Mainstream/Professional vs. Marginal/Amateur?
Ying Zhu, City University of New York, USA

The big question that social media raise is about the validation of information, or the ranking of products. The Wikileaks, for instance, sent all their “secret documents” to the NYT, Der Spiegel and The Guardian before posting it online, presumably for “official” ratification – to lend weight and respectability to something that might have been dismissed as marginal or wacko if it had come straight from Wikileaks to the Internet. What does that say about mainstream vs. social media, or professional vs. amateur? As suggested by the panel statement, there is a vast underworld of disorganized, amateur literary or media products out there that have long been mostly invisible and/or ignored.

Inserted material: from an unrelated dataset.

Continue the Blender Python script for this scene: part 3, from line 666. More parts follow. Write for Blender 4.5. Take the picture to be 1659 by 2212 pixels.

The assumption here is that “amateur” is morally superior to professional, because it is organic and naturally “resistant.” Well, some of it may be, but much of it might turn out to be obnoxious, idiotic and/or deliberately misleading with more or less potential for inflicting real harm. From Holocaust deniers to global warming deniers, 9/11 conspiracy theorists, large groups of people frequently rejects events that do not fit their worldview, their lifestyle or their faith. I will examine the complex relationship between professional and amateur or mainstream and marginal, including cases within a Chinese context. I acknowledge that information is vastly more accessible, immediate, shareable and actionable these days but distorted information is much more easily reified and accepted by large numbers of people, with frightening potential for revising history and even current events, effectively producing distorted realities.